If that doesn’t work, legal experts believe the likely aim would be to slow things down for as long as possible, potentially beyond the November 2024 election. And if forced into an eventual trial, Trump’s argument is that he had the authority to take the documents under the Presidential Records Act (even though it doesn’t actually give presidents such authority once they leave office).
But the former president’s legal woes are far from over. In Georgia, where Trump is being investigated for trying to overturn his 2020 election loss in that state, Fulton County district attorney Fani Willis has indicated that any grand jury indictments in the case would likely come in August.
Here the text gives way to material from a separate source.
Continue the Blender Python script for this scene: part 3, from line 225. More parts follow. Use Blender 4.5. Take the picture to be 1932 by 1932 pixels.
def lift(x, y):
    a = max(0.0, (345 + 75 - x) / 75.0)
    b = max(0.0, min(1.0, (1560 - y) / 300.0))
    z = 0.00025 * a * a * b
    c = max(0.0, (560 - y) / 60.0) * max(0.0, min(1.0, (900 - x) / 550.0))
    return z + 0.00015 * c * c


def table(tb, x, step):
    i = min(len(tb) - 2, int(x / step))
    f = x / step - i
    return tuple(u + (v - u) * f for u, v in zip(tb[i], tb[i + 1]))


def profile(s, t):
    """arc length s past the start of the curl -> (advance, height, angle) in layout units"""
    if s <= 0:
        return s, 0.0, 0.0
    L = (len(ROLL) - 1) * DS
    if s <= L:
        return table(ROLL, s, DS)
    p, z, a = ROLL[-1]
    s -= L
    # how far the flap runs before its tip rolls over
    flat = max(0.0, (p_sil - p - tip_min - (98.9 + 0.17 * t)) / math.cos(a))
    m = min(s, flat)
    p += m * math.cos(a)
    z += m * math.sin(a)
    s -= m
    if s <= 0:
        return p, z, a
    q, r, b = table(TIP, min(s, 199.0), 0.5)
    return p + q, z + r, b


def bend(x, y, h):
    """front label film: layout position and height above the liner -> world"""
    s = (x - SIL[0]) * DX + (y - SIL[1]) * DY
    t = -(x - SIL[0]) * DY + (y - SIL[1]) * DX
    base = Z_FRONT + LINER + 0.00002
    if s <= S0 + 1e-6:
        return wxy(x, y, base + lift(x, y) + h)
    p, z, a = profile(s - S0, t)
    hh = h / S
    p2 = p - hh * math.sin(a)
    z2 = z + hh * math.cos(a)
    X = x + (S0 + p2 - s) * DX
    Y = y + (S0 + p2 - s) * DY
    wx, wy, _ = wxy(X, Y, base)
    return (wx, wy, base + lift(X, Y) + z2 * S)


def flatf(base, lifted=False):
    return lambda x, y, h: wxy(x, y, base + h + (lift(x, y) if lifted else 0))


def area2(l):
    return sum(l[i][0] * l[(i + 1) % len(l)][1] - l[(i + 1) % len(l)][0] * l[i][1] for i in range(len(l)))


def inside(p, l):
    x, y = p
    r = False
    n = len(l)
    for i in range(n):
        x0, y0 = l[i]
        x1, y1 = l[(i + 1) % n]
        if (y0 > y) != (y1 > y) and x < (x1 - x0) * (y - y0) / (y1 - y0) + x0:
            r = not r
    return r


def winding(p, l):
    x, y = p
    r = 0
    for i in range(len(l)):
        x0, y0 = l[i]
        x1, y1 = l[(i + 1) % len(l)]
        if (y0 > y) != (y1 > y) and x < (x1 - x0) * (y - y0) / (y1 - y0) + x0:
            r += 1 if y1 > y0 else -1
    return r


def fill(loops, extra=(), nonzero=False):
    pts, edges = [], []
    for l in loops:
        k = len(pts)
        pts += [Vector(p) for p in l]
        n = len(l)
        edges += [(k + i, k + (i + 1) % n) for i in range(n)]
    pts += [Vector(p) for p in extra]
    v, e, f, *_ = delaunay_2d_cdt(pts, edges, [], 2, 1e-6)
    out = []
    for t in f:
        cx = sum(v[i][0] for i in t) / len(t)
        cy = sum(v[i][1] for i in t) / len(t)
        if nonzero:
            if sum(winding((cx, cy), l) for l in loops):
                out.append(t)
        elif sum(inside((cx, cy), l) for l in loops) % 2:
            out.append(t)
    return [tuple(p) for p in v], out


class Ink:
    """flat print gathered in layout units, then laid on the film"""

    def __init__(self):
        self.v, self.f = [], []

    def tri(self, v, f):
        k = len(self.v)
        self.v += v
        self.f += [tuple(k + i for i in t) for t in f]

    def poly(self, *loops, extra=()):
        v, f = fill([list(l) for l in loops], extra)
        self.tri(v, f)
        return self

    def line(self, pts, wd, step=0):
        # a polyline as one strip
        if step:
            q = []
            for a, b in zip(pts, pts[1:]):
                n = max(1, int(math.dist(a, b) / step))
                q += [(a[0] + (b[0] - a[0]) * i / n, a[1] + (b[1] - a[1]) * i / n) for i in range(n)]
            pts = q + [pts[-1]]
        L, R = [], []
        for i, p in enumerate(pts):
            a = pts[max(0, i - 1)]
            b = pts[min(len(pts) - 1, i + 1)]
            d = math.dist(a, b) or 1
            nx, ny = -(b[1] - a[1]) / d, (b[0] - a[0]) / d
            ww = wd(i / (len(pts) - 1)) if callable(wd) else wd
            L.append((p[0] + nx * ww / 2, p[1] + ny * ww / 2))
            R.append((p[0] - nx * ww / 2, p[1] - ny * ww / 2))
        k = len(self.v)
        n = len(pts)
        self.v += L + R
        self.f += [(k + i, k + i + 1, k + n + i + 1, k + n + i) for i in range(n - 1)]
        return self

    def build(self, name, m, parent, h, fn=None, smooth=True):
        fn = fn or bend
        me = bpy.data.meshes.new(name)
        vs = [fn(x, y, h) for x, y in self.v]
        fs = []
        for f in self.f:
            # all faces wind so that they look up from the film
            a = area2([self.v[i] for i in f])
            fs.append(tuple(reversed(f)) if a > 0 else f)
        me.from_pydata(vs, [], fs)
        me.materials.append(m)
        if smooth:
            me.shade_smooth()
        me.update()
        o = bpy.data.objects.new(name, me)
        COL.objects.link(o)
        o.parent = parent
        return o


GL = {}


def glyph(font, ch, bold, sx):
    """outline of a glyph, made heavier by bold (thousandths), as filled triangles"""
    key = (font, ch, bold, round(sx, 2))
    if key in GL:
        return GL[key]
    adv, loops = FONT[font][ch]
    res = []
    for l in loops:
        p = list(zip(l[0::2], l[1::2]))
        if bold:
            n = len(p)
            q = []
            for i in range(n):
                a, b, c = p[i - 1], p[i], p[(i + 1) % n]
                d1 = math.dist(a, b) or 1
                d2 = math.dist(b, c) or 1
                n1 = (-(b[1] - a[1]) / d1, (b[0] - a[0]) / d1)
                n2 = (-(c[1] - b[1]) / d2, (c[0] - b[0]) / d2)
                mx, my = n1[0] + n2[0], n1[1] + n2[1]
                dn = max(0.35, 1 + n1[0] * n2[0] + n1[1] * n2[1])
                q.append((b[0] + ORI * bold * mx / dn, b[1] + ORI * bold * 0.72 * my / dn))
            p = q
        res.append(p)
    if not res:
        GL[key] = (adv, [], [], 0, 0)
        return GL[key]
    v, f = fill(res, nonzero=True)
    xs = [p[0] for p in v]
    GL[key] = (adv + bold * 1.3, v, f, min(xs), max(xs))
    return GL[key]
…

In Washington, Special Counsel Jack Smith has a second probe into Trump’s role into the former president’s attempt to stop Biden’s election victory from being certified. That case is also expected to come to a head within the next few months.
And in New York, a federal judge this week allowed writer E. Jean Carroll to amend her original defamation lawsuit against Trump to include derogatory comments he made about her during a CNN town hall program last month, paving the way for further damages. A trial has been set for January 15, two months before Trump is due to face trial over the alleged hush money payments to Stormy Daniels.
For the now, however, the twice-impeached, twice-indicted Republican frontrunner remains defiant.
“I will never drop out of the 2024 presidential race,” Trump declared last week in one of his latest fundraising emails. “They can indict me, they can arrest me, but I know – and the American people know – that I am an innocent man.”